3D scene scripts:
....................

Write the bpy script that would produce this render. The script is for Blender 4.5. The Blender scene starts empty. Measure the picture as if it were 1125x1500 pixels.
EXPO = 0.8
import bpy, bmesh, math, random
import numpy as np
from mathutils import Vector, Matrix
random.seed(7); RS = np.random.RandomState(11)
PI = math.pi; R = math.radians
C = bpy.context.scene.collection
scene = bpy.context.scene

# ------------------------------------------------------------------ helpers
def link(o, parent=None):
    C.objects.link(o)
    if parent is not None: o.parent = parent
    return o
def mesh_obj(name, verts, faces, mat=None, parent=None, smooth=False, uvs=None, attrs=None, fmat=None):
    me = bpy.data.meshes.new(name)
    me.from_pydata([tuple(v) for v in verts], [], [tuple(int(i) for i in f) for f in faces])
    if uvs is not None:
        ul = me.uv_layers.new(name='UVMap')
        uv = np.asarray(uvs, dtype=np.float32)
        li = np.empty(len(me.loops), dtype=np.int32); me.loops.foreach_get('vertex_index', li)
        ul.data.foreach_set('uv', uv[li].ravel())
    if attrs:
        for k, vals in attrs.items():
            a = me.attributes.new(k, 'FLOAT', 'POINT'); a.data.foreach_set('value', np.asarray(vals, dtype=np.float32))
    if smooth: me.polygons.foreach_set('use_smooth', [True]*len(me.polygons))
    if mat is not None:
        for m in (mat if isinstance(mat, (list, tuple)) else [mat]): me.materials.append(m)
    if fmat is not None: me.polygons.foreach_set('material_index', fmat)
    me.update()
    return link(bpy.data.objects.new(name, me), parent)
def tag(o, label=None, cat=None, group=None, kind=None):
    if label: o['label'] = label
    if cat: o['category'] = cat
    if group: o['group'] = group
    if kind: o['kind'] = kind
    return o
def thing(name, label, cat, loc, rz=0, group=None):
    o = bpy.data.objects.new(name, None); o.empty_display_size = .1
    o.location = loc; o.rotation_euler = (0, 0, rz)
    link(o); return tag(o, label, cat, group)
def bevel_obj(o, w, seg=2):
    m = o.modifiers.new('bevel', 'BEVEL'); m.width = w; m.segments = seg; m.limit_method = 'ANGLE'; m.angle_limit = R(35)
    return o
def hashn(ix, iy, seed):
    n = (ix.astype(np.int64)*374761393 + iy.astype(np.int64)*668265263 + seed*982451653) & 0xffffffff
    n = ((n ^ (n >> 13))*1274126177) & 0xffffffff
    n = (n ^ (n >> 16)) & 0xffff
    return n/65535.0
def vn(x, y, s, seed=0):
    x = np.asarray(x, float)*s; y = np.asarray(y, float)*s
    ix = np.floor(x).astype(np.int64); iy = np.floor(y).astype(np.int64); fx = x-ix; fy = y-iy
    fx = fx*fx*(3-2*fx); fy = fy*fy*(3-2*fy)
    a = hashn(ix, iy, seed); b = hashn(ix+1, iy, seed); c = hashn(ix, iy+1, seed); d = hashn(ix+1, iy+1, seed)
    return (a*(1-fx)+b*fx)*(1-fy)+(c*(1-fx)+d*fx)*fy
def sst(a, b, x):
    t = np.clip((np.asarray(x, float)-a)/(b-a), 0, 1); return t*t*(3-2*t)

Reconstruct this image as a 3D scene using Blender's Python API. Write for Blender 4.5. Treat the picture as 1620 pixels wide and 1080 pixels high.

....................

● Directive
Go back to the listing above and please repeat it exactly.

● Response to the task
Write the bpy script that would produce this render. The script is for Blender 4.5. The Blender scene starts empty. Measure the picture as if it were 1125x1500 pixels.
EXPO = 0.8
import bpy, bmesh, math, random
import numpy as np
from mathutils import Vector, Matrix
random.seed(7); RS = np.random.RandomState(11)
PI = math.pi; R = math.radians
C = bpy.context.scene.collection
scene = bpy.context.scene

# ------------------------------------------------------------------ helpers
def link(o, parent=None):
    C.objects.link(o)
    if parent is not None: o.parent = parent
    return o
def mesh_obj(name, verts, faces, mat=None, parent=None, smooth=False, uvs=None, attrs=None, fmat=None):
    me = bpy.data.meshes.new(name)
    me.from_pydata([tuple(v) for v in verts], [], [tuple(int(i) for i in f) for f in faces])
    if uvs is not None:
        ul = me.uv_layers.new(name='UVMap')
        uv = np.asarray(uvs, dtype=np.float32)
        li = np.empty(len(me.loops), dtype=np.int32); me.loops.foreach_get('vertex_index', li)
        ul.data.foreach_set('uv', uv[li].ravel())
    if attrs:
        for k, vals in attrs.items():
            a = me.attributes.new(k, 'FLOAT', 'POINT'); a.data.foreach_set('value', np.asarray(vals, dtype=np.float32))
    if smooth: me.polygons.foreach_set('use_smooth', [True]*len(me.polygons))
    if mat is not None:
        for m in (mat if isinstance(mat, (list, tuple)) else [mat]): me.materials.append(m)
    if fmat is not None: me.polygons.foreach_set('material_index', fmat)
    me.update()
    return link(bpy.data.objects.new(name, me), parent)
def tag(o, label=None, cat=None, group=None, kind=None):
    if label: o['label'] = label
    if cat: o['category'] = cat
    if group: o['group'] = group
    if kind: o['kind'] = kind
    return o
def thing(name, label, cat, loc, rz=0, group=None):
    o = bpy.data.objects.new(name, None); o.empty_display_size = .1
    o.location = loc; o.rotation_euler = (0, 0, rz)
    link(o); return tag(o, label, cat, group)
def bevel_obj(o, w, seg=2):
    m = o.modifiers.new('bevel', 'BEVEL'); m.width = w; m.segments = seg; m.limit_method = 'ANGLE'; m.angle_limit = R(35)
    return o
def hashn(ix, iy, seed):
    n = (ix.astype(np.int64)*374761393 + iy.astype(np.int64)*668265263 + seed*982451653) & 0xffffffff
    n = ((n ^ (n >> 13))*1274126177) & 0xffffffff
    n = (n ^ (n >> 16)) & 0xffff
    return n/65535.0
def vn(x, y, s, seed=0):
    x = np.asarray(x, float)*s; y = np.asarray(y, float)*s
    ix = np.floor(x).astype(np.int64); iy = np.floor(y).astype(np.int64); fx = x-ix; fy = y-iy
    fx = fx*fx*(3-2*fx); fy = fy*fy*(3-2*fy)
    a = hashn(ix, iy, seed); b = hashn(ix+1, iy, seed); c = hashn(ix, iy+1, seed); d = hashn(ix+1, iy+1, seed)
    return (a*(1-fx)+b*fx)*(1-fy)+(c*(1-fx)+d*fx)*fy
def sst(a, b, x):
    t = np.clip((np.asarray(x, float)-a)/(b-a), 0, 1); return t*t*(3-2*t)

Reconstruct this image as a 3D scene using Blender's Python API. Write for Blender 4.5. Treat the picture as 1620 pixels wide and 1080 pixels high.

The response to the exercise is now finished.